Per capire fino in fondo la presa che Zerocalcare ha sull’immaginario collettivo, tocca voltarsi, di tanto in tanto, e seguire il rumore degli improvvisi scoppi di risa o il movimento con cui tante persone si accovacciano, per continuare a leggere uno dei fumetti esposti. E non si tratta di una curiosità che colpisce solo gli inediti: l’attenzione e l’ilarità si scatenano persino per le tavole disponibili sul blog di Zerocalcare, già lette e condivise, e che pure continuano a catturare la curiosità di chi passa. Sta tutta lì la testimonianza di quanto sia vivo il percorso di una mostra i cui contenuti riescono a parlare a tanti, toccando le corde più contradditorie – in quel mix di risate e improvvisa e tremenda serietà a cui la narrazione del fumettista romano ci aveva già abituato fin dai tempi de “La profezia dell’Armadillo”.
“Scavare fossati ∙ nutrire coccodrilli” è un’esposizione che già nel titolo si porta impresse le sue tematiche: la narrazione di un percorso artistico compless e in cui nulla è mai stato dato per scontato, certo. Ma anche la proiezione, su tavola, dei tormenti non del solo Michele Rech, l’uomo dietro Zerocalcare, ma di tutta la comunità che lo circonda e in cui si muove. Una riflessione sul mondo da cui proveniamo e quello in cui stiamo sprofondando, una palude in cui si scavano fossati per proteggersi dal “diverso” e ci si lascia affascinare dal sorriso squamoso dei coccodrilli.

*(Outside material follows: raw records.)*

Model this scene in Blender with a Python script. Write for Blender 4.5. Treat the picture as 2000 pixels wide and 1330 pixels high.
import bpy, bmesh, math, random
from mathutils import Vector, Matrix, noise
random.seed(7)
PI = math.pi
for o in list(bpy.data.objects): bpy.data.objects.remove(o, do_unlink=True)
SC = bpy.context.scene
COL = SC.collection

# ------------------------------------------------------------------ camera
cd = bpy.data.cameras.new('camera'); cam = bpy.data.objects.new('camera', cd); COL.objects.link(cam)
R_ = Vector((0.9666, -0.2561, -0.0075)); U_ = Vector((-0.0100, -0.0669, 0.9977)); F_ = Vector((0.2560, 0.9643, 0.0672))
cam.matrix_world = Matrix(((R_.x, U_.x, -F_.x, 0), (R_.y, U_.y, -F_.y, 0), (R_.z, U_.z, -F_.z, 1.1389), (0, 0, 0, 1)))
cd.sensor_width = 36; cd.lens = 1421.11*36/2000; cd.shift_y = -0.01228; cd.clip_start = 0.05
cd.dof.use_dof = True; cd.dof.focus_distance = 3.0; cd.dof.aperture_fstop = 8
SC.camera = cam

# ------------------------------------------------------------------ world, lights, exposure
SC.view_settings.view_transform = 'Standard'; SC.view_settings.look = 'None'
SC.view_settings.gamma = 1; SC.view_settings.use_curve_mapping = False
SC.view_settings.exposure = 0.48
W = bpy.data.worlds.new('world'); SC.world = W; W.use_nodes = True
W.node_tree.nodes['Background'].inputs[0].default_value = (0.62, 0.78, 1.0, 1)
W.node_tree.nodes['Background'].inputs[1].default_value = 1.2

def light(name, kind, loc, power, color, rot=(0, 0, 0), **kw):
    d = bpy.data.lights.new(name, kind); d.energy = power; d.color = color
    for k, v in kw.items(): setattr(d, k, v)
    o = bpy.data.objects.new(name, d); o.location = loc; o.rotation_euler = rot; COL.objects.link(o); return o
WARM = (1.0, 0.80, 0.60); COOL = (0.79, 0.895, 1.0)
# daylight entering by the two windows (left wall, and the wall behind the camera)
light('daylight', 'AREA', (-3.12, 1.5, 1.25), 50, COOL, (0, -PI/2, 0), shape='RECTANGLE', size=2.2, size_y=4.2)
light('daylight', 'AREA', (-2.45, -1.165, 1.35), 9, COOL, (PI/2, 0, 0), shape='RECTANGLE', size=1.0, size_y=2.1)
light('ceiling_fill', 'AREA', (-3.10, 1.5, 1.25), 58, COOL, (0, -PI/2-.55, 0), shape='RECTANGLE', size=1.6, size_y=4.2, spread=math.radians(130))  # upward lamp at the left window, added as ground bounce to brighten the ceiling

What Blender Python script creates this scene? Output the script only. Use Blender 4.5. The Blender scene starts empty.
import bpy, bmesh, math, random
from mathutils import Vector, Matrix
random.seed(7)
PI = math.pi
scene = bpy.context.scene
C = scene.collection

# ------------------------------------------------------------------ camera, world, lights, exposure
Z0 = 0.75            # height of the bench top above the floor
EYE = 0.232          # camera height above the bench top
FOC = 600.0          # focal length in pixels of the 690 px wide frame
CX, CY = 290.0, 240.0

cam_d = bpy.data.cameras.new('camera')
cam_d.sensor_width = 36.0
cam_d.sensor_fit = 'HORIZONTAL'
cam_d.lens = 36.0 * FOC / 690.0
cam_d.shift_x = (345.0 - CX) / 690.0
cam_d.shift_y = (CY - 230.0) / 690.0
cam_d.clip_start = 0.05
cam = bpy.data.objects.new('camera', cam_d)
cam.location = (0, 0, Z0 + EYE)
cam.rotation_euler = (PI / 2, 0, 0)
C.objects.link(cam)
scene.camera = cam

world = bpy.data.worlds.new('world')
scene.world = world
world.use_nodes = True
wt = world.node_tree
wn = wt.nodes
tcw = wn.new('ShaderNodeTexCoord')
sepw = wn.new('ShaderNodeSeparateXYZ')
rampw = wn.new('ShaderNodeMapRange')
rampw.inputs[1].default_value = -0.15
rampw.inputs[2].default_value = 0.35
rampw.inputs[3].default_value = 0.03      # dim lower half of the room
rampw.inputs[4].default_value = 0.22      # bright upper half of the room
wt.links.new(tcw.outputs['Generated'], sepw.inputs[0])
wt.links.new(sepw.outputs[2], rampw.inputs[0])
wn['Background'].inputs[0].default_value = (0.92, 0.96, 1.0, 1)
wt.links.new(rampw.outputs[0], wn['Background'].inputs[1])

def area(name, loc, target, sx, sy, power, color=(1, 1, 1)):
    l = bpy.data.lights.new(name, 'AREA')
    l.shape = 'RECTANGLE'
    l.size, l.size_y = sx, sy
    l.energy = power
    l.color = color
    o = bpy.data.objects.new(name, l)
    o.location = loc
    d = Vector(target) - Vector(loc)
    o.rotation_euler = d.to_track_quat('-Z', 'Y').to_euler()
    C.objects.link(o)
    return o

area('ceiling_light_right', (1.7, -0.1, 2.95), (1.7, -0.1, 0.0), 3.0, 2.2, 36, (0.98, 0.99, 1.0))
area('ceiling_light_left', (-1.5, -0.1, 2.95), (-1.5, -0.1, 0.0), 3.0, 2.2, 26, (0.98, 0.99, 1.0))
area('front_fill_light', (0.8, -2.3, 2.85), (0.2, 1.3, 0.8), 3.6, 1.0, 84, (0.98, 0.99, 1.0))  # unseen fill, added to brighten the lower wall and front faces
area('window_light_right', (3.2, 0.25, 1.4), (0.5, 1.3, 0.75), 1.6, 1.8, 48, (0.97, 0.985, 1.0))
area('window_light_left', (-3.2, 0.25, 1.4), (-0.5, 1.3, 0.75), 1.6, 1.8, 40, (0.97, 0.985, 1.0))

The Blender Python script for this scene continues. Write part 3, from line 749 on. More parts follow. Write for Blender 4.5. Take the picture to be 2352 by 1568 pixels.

È un’esposizione importante, che non scade mai nell’autocelebrazione, ma semplicemente mostra una storia che è assieme autobiografica e collettiva, come lo sono tutte le vicende che Zerocalcare racconta – un autore da cui non si può prescindere, se si vogliono cogliere importanti sfaccettature della società italiana contemporanea.